_Directive:_ Report only the number of lines that hold the word "scene".

_Raw data:_
╔══

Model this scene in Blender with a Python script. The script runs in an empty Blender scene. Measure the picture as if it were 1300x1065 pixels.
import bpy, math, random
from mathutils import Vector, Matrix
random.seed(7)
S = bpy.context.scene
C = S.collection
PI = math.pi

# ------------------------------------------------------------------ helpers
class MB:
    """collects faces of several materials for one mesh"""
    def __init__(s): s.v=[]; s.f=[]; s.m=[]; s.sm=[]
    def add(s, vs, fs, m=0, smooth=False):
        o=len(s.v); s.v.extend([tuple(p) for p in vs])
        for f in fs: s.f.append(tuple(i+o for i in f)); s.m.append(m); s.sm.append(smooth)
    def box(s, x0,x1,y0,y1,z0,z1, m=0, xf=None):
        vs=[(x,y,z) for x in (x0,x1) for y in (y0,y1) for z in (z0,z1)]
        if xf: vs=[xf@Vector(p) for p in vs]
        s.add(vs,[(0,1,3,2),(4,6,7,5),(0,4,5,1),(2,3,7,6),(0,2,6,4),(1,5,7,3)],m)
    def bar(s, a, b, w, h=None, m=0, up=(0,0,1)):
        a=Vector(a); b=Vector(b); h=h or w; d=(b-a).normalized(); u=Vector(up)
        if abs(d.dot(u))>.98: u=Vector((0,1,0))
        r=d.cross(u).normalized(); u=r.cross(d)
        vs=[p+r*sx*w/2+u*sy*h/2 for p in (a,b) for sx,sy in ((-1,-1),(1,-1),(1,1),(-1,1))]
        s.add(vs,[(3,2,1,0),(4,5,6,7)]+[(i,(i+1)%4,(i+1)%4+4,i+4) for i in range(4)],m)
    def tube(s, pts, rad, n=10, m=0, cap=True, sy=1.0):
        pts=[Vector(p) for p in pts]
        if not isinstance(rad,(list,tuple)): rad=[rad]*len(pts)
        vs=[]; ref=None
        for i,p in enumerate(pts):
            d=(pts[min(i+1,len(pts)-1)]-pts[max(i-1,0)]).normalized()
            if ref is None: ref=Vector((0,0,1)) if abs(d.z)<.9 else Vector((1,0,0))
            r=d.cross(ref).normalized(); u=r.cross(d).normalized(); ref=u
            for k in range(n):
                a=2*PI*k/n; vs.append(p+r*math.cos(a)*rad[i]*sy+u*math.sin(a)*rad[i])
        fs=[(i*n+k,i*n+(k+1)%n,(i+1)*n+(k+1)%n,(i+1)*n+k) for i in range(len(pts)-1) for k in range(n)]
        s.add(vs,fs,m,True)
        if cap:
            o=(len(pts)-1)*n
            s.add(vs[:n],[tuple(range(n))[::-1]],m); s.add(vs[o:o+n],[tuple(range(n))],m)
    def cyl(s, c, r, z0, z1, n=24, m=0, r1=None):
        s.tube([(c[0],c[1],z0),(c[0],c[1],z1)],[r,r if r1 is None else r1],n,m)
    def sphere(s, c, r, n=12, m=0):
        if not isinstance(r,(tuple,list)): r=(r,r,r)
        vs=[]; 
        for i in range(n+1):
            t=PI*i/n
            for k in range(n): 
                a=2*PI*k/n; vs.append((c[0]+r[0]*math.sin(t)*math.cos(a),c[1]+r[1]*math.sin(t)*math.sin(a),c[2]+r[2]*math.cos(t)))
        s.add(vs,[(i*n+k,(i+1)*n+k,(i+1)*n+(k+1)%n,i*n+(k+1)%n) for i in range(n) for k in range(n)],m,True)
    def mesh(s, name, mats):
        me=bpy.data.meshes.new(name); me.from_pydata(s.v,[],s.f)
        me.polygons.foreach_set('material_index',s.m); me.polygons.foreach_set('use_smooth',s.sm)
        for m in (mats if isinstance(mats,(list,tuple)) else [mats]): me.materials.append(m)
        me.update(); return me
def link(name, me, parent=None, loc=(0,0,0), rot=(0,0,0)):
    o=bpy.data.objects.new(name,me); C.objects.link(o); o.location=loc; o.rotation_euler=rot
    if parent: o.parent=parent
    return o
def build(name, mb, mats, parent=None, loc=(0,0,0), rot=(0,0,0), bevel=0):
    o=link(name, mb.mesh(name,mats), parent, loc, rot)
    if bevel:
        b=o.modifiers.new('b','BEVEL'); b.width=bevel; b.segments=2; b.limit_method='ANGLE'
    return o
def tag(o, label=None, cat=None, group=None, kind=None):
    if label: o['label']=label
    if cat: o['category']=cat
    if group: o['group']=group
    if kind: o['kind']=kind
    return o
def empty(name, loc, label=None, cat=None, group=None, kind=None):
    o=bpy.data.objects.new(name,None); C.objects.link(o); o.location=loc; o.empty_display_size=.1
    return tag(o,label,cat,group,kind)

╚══
╔══

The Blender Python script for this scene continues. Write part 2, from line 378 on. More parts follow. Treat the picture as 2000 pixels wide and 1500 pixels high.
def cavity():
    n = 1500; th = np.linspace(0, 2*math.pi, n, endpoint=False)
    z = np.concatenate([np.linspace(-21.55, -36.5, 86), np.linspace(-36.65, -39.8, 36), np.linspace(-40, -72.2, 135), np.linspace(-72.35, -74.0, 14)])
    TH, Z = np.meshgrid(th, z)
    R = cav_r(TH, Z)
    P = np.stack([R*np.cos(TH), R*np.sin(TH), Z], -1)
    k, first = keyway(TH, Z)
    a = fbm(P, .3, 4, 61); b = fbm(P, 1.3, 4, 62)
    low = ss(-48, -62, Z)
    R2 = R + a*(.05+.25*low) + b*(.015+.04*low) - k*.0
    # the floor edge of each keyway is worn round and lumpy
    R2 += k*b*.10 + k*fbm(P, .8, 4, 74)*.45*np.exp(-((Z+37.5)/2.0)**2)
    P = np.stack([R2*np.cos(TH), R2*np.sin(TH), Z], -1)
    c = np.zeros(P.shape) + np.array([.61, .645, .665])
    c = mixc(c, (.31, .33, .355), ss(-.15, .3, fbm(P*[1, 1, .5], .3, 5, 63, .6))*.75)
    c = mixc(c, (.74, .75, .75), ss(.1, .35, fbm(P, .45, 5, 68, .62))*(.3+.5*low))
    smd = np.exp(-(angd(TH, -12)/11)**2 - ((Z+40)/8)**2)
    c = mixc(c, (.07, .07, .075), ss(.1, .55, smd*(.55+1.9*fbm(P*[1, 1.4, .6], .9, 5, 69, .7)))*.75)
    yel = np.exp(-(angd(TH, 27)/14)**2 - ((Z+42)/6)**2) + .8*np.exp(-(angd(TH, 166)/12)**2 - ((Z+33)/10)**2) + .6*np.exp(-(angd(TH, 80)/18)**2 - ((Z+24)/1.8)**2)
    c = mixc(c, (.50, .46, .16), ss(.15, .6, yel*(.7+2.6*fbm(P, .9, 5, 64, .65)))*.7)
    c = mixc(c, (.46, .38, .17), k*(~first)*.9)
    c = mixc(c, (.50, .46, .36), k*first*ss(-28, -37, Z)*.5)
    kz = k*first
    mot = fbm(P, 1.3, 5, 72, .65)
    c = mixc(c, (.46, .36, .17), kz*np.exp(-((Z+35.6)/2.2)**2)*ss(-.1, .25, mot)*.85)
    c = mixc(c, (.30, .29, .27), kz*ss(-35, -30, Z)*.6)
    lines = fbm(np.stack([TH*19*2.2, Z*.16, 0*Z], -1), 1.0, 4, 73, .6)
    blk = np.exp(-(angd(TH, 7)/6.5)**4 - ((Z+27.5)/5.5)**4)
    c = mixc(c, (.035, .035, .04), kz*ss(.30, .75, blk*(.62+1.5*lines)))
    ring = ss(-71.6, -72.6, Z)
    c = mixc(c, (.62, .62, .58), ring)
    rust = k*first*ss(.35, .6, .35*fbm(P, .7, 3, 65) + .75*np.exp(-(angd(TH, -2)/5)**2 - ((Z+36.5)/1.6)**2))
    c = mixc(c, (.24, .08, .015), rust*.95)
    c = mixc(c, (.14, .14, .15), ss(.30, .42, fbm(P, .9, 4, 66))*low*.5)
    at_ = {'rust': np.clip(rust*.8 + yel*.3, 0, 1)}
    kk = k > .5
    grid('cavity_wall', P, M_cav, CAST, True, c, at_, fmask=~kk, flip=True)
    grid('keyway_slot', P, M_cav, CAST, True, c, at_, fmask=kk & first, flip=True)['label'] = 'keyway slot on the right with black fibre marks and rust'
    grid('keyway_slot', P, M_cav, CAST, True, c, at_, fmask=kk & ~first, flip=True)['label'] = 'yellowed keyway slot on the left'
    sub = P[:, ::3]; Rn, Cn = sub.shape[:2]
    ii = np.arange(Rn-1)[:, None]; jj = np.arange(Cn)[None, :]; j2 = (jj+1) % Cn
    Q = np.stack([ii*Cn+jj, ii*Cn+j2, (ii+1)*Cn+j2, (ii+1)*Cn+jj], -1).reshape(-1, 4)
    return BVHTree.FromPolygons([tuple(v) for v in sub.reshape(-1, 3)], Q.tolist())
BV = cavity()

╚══

_Correct response:_ 3